Beijing is constructing something larger than an alliance system. China, unlike the US, does not appear interested in ideological crusades or openly declared hegemony. Its objective is subtler and arguably more durable.
This is the logic behind Beijing’s repeated emphasis on “multipolarity”. Western analysts often dismiss the term as rhetorical camouflage for Chinese ambitions. In reality, China’s strategy resembles neither classical bipolarity nor outright imperial domination. It is closer to asymmetrical multipolarity, a system with multiple power centers, but one in which China occupies the indispensable core of global manufacturing, supply chains, infrastructure financing and diplomatic mediation.
That explains why both Washington and Moscow seek engagement with Beijing, even while distrusting one another. Trump’s remarks about a possible “G2” framework unintentionally acknowledged what many policymakers already recognize privately: China is now the only state capable of competing with the United States simultaneously in economics, technology, industrial capacity and long-term geopolitical influence.

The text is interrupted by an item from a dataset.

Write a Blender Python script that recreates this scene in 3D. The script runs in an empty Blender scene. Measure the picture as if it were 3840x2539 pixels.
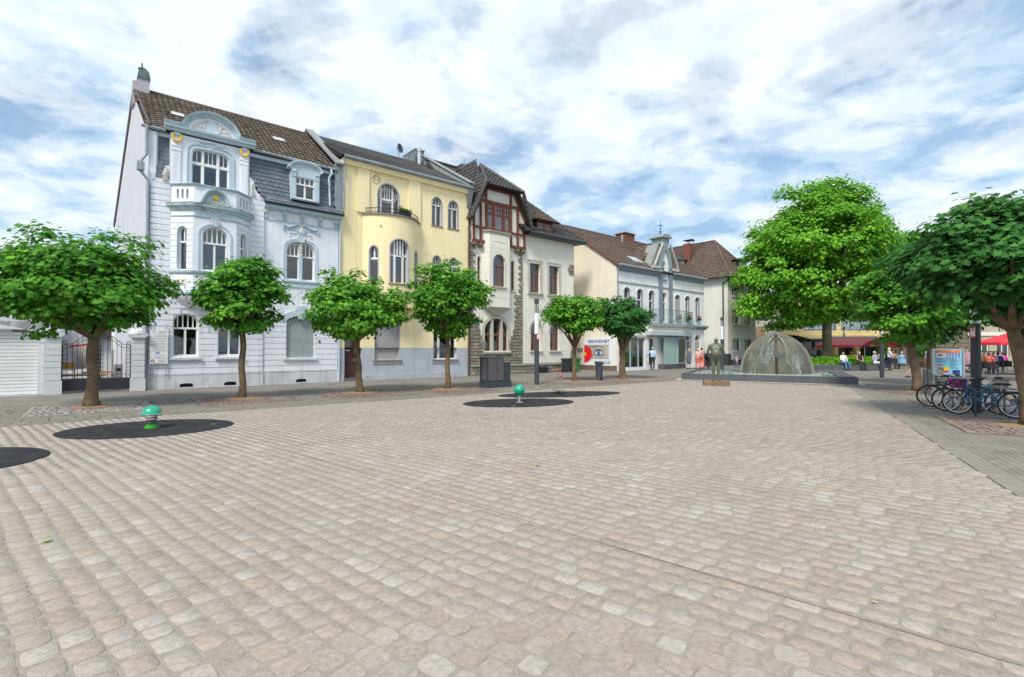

Trump left Beijing without clarity on whether he would proceed with major weapons sales to Taipei, an ambiguity that immediately fuelled speculation in Moscow and Washington alike. For Beijing, even temporary hesitation from the United States represents strategic progress. For Russia, deeper energy integration with China, including renewed discussions around the Power of Siberia 2 pipeline offers insurance against future global instability and potential conflict scenarios in East Asia.
Although critics in the West often portray this Sino-Russian relationship as a temporary marriage of expedience, such assessments ignore the reality. What binds Moscow and Beijing is not just shared opposition to the US, but a common belief that the current global order is losing both legitimacy and capacity. The wars in Ukraine and Gaza and the weaponization of sanctions have accelerated that perception across much of the Global South.
China has capitalized on this moment with remarkable discipline, but its approach is more calculated. Rather than exporting revolution or demanding ideological alignment, it has positioned itself as a stabilizing hub of necessity, one built on trade, infrastructure connectivity and a firm emphasis on state sovereignty. This is precisely why even skeptical capitals continue to deepen engagement: Beijing is no longer being “chosen” so much as accommodated. In this context, Russia’s accelerated turn toward China, now visibly reinforced by Putin’s arrival in Beijing, is not an anomaly but a structural adjustment to a shifting global economic and strategic center of gravity.
That, ultimately, is the significance of this diplomatic choreography in Beijing. It is not simply that China is rising, or even that it is balancing the United States. It is that major powers, including a sanctioned Russia, are now structuring their most consequential external relationships through Beijing. Putin’s visit, following closely on Trump’s departure, captures this new reality with unusual clarity: Washington and Moscow may remain strategic rivals, but both are now compelled to engage China as the indispensable center of global power recalibration.